People were very proud and excited about the calenda for this year's fiesta celebrating
La Preciosa Sangre de Nuestra Señor Jesucristo, the Precious Blood of Jesus Christ, because there were over seventy young women in it. This parade or
desfile de mujeres, occurs twice in the weeklong fiesta, as does the
danza de las plumas.

The women carry baskets or
canastas, each one adorned with a saint, the Virgin or Christ.

There is much preparation that goes into these events and I showed up early to watch the girls get ready.

There were some very young girls who would be marching.

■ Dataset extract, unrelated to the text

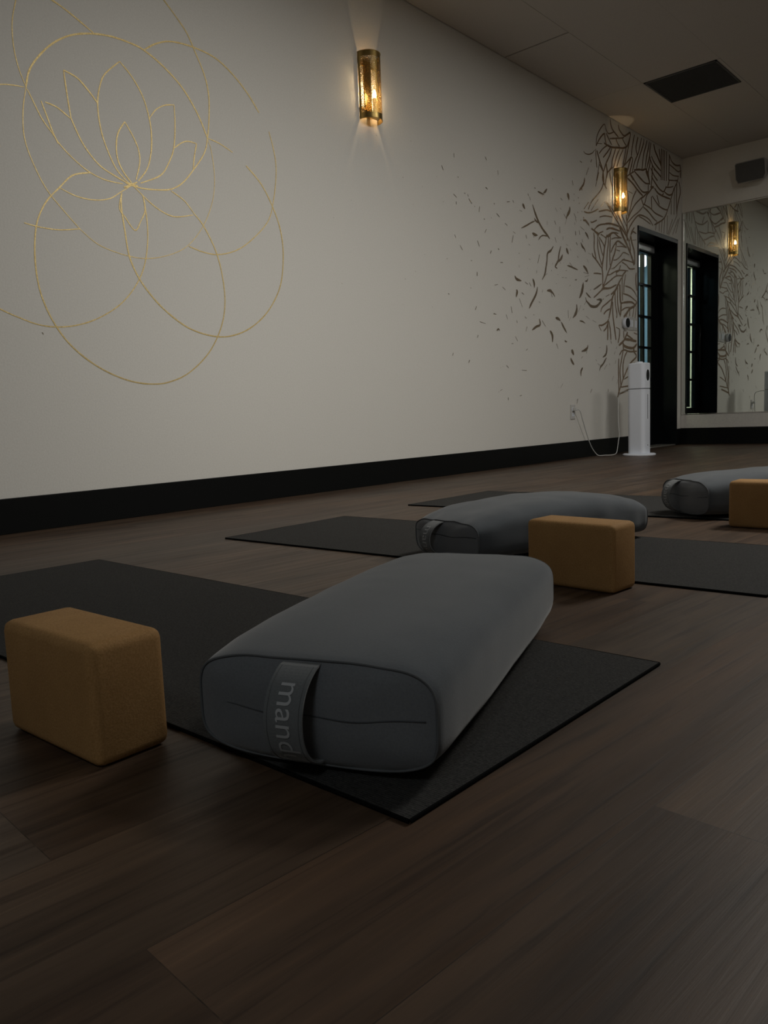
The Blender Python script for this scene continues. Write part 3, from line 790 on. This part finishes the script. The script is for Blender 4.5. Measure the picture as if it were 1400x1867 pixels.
box(bm, xd0, xd1, gly[0], gly[-1], glz[-1] + 0.01, DZ - c, 0.002)
leaf = link('door_leaf', bm, M_DOOR, door)
bm = bmesh.new()
for z in glz[1:-1]:
    box(bm, xd0 + 0.006, xd1 + 0.002, gly[0], gly[-1], z - 0.011, z + 0.011, 0.002)
for y in gly[1:-1]:
    box(bm, xd0 + 0.006, xd1 + 0.002, y - 0.022, y + 0.012, glz[0], glz[-1], 0.002)
link('muntin', bm, M_DOOR, leaf)
bm = bmesh.new()
box(bm, -0.208, -0.203, gly[0] - 0.005, gly[-1] + 0.005, glz[0] - 0.02, glz[-1] + 0.02)
link('glass_pane', bm, M_GLASS, leaf)
bm = bmesh.new()
box(bm, xd1, xd1 + 0.028, gly[0] - 0.05, gly[-1] + 0.02, 1.905, 1.972, 0.006)
link('door_closer', bm, M_DOORG, leaf)
bm = bmesh.new()
lathe(bm, [(0.016, 0), (0.016, 0.006), (0.010, 0.010), (0.010, 0.045)], 14, (xd1, 7.235, 0.84), 'x')
lathe(bm, [(0.016, 0), (0.016, 0.006), (0.010, 0.010), (0.010, 0.045)], 14, (xd1, 7.235, 1.20), 'x')
tube(bm, [(xd1 + 0.045, 7.235, z) for z in (0.76, 0.9, 1.0, 1.1, 1.28)], 0.013, 12)
link('door_handle', fix(bm), M_DOOR, leaf, smooth=True)
bm = bmesh.new()
box(bm, -0.24, 0.0, yA, yB, 0.0, 0.010, 0.003)
link('threshold', bm, M_SILL, door)

# corridor beyond the glass
bm = bmesh.new()
box(bm, -2.30, -2.20, 3.4, 12.6, 0, CH)
box(bm, -2.30, -0.26, 12.5, 12.6, 0, CH)
box(bm, -2.30, -0.26, 3.3, 3.4, 0, CH)
box(bm, -0.36, -0.26, ROOM_L + 0.15, 12.6, 0, CH)
tag(struct('wall_corridor', bm, M_HALLB), 'pale bluish corridor wall seen through the door panes', 'wall')
bm = bmesh.new()
box(bm, -2.30, -0.25, 3.3, 12.6, -0.05, 0)
tag(struct('floor_corridor', bm, M_HALLF), 'dark corridor floor beyond the glass door', 'floor')
bm = bmesh.new()
box(bm, -2.30, -0.26, 3.3, 12.6, CH, CH + 0.05)
tag(struct('ceiling_corridor', bm, M_CEIL), 'corridor ceiling beyond the glass door', 'ceiling')

PEN = [(-0.75, 8.855, 2.045), (-0.75, 8.974, 2.060)]
pend = empty('pendant_lamp', (PEN[0][0], PEN[0][1], PEN[0][2]))
bm = bmesh.new()
lathe(bm, [(0.001, -0.065), (0.014, -0.062), (0.021, -0.048), (0.021, 0.048), (0.014, 0.062), (0.004, 0.065)], 16)
link('lamp_shade', fix(bm), M_PEND, pend, smooth=True)
bm = bmesh.new()
tube(bm, [(0, 0, 0.06), (0, 0, CH - 2.06)], 0.003, 6)
link('lamp_cord', bm, M_DARKL, pend)
tag(pend, 'white glowing tube pendant behind the door glass, the left one', 'lamp', 'pendant lamps in the corridor')
p2 = copy_tree(pend)
p2.location = PEN[1]
tag(p2, 'white glowing tube pendant behind the door glass, the right one', 'lamp', 'pendant lamps in the corridor')


# ---------------------------------------------------------------- sconces
def make_sconce():
    root = empty('wall_sconce')
    H = 0.355
    n = 40
    a, d, off = 0.073, 0.080, 0.0035
    bm = bmesh.new()
    uv = bm.loops.layers.uv.new('UVMap')
    pts = []
    for k in range(n + 1):
        th = -PI / 2 + PI * k / n
        pts.append((off + d * math.cos(th), a * math.sin(th)))
    s = [0.0]
    for k in range(n):
        s.append(s[-1] + math.hypot(pts[k + 1][0] - pts[k][0], pts[k + 1][1] - pts[k][1]))
    f = 0.262 / s[-1]
    cols = [[bm.verts.new((x, y, h)) for h in (0.0, H)] for x, y in pts]
    for k in range(n):
        fa = bm.faces.new((cols[k][0], cols[k + 1][0], cols[k + 1][1], cols[k][1]))
        for lo, (uu, vv) in zip(fa.loops, ((s[k] * f, 0), (s[k + 1] * f, 0), (s[k + 1] * f, H), (s[k] * f, H))):
            lo[uv].uv = (uu, vv)
    link('lamp_shade', bm, M_PIERCED, root, smooth=True)
    bm = bmesh.new()
    for z in (0.0, H):
        tube(bm, [(x, y, z) for x, y in pts], 0.0022, 6)
    for k in (0, n):
        tube(bm, [(pts[k][0], pts[k][1], 0), (pts[k][0], pts[k][1], H)], 0.0022, 6)
    link('shade_rim', fix(bm), M_BRASS, root, smooth=True)
    bm = bmesh.new()
    box(bm, 0.0, 0.006, -0.030, 0.030, 0.03, H - 0.03, 0.002)
    link('backplate', bm, M_BRASS, root)
    bm = bmesh.new()
    box(bm, 0.0, off + d - 0.004, -0.012, 0.012, 0.020, 0.026, 0.001)
    link('bracket', bm, M_BRASS, root)
    bm = bmesh.new()
    arc = [(0.026 + 0.042 * math.cos(-PI / 2 + PI * k / 16), 0.050 * math.sin(-PI / 2 + PI * k / 16)) for k in range(17)]
    lo = [bm.verts.new((x, y, 0.012)) for x, y in arc]
    hi = [bm.verts.new((x, y, 0.016)) for x, y in arc]
    bm.faces.new(lo[::-1])
    bm.faces.new(hi)
    for k in range(17):
        bm.faces.new((lo[k], lo[(k + 1) % 17], hi[(k + 1) % 17], hi[k]))
    link('drip_plate', fix(bm), M_BRASS, root)
    for zb in (0.055, H - 0.063):
        bm = bmesh.new()
        box(bm, 0.0, off + 0.004, -a, a, zb, zb + 0.008, 0.001)
        link('crossbar', bm, M_BRASS, root)
    bm = bmesh.new()
    lathe(bm, [(0.020, 0.026), (0.020, 0.032), (0.012, 0.036), (0.0115, 0.110), (0.010, 0.114)], 18, (0.052, 0, 0))
    link('candle_holder', fix(bm), M_CANDLE, root, smooth=True)
    bm = bmesh.new()
    lathe(bm, [(0.004, 0.114), (0.0075, 0.121), (0.0092, 0.131), (0.0075, 0.143), (0.0035, 0.154), (0.0008, 0.160)], 14, (0.052, 0, 0))
    link('light_bulb', fix(bm), M_BULB, root, smooth=True)
    return root


sc = make_sconce()
sc.location = (0, 3.495, 2.062)
tag(sc, 'pierced brass half-cylinder sconce glowing on the plain part of the wall', 'lamp', 'pierced brass wall sconces')
sc2 = copy_tree(sc)
sc2.location = (0, 6.680, 2.075)
tag(sc2, 'pierced brass half-cylinder sconce glowing amid the leaf mural near the door', 'lamp', 'pierced brass wall sconces')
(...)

It is an honor to march in the calenda and all the women were dressed in traditional outfits of
enredos, skirts woven on the village looms and
fajas or sashes. These are all dyed with cochineal, the vibrant red dye for which Oaxaca is so famous.

The calenda on Friday was building up and just getting ready to start when the skies opened up. Hey, it's the rainy season and all rains are a blessing.

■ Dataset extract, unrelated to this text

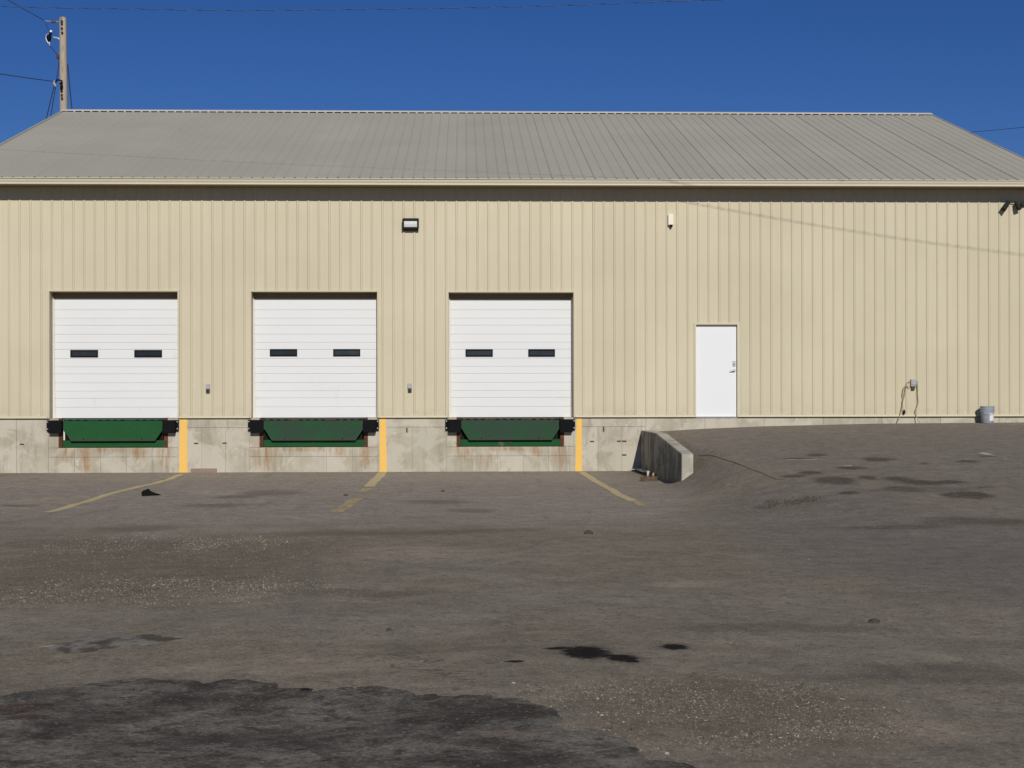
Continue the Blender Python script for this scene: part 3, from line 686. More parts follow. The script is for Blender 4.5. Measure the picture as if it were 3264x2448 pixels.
# ---- concrete dock wall
CY = .030
pitw = 1.165; PZ = -.636
b = MB()
segs = [(XL, PITS[0] - pitw)] + [(PITS[i] + pitw, PITS[i + 1] - pitw) for i in range(2)] + [(PITS[2] + pitw, XR)]
for a, c in segs: b.box(a, c, CY + .02, .40, -1.7, -.004)
for q in PITS: b.box(q - pitw, q + pitw, CY + .02, .40, -1.7, PZ)
fnd = b.build('foundation_wall', M_CONC, wh)
def cpanel(x0, x1, z0, z1):
    j = .0026; d = random.uniform(-.0025, .0025)
    b = MB().box(x0 + j, x1 - j, CY + d, CY + .0215, z0 + j, z1 - j); return b.build('concrete_panel', M_CONC, fnd, bevel=.003)
BOT = -1.45
def columns(a, c, step):
    n = max(1, round((c - a) / step)); return [a + (c - a) * i / n for i in range(n + 1)]
dockE = 1.385                                     # half width of the separately poured dock front
zones = [(XL, PITS[0] - dockE), (PITS[0] + dockE, PITS[1] - dockE), (PITS[1] + dockE, PITS[2] - dockE), (PITS[2] + dockE, WALL_X0 + .1)]
for a, c in zones:
    if a == XL:
        for x0, x1 in zip(columns(a, c, .61), columns(a, c, .61)[1:]): cpanel(x0, x1, BOT, -.004)
    else:
        for x0, x1 in zip(columns(a, c, 1.2), columns(a, c, 1.2)[1:]): cpanel(x0, x1, -.205, -.004)
        for x0, x1 in zip(columns(a, c, .61), columns(a, c, .61)[1:]): cpanel(x0, x1, BOT, -.205)
for x0, x1 in zip(columns(WALL_X0 + .1, XR, 1.22), columns(WALL_X0 + .1, XR, 1.22)[1:]): cpanel(x0, x1, -.75, -.004)
for q in PITS:
    cpanel(q - dockE, q - pitw, PZ, -.004); cpanel(q + pitw, q + dockE, PZ, -.004)
    cs = [q - dockE] + columns(q - .92, q + .92, .61) + [q + dockE]
    cs = columns(q - dockE, q + dockE, .61)
    for x0, x1 in zip(cs, cs[1:]): cpanel(x0, x1, -.835, PZ); cpanel(x0, x1, BOT, -.835)
# painted stripes on the dock wall
for i, (ut0, ut1, ub0, ub1) in enumerate(((574, 596, 571, 597), (1210, 1230, 1210.5, 1233), (1838, 1854.5, 1833.5, 1855))):
    a, c = aty(ut0, 1336, CY - .006), aty(ut1, 1336, CY - .006); d, e = aty(ub0, 1512, CY - .006), aty(ub1, 1512, CY - .006)
    y0, y1 = CY - .006, CY - .0028
    o = MB().prism([(d.x, -1.25), (e.x, -1.25), (c.x, -.006), (a.x, -.006)], y0, y1, lambda p, q, t: (p, t, q)).build('painted_stripe', M_YEL, fnd)
# rusted form ties sticking out of the concrete
for u, v, vert in ((70, 1416, 0), (625, 1413, 0), (716, 1412, 0), (1297, 1371, 1), (1887, 1407, 0), (1924, 1368, 1), (1973, 1406, 0), (1990, 1406, 0), (1990, 1450, 0)):
    p = aty(u, v, CY); w, h = (.045, .012) if not vert else (.014, .05)
    MB().box(p.x - w, p.x + w, CY - .012, CY + .004, p.z - h, p.z + h).build('form_tie', M_RUST, fnd)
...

So we huddled on the porch to the side of the church and waited for the weather to break. It didn't, but it did let up and it was on. Led by a band, they headed out, a marvelous sight.

At the tail end of the parade was another band and the dancers from the danza de las plumas. Notice that the plumas are covered with plastic as were many of the canastas and women. The things are heavy enough without all the added weight from the rain.

Once again I was up in the bell tower watching this guy ring the chimes. It was a glorious and deafening sound.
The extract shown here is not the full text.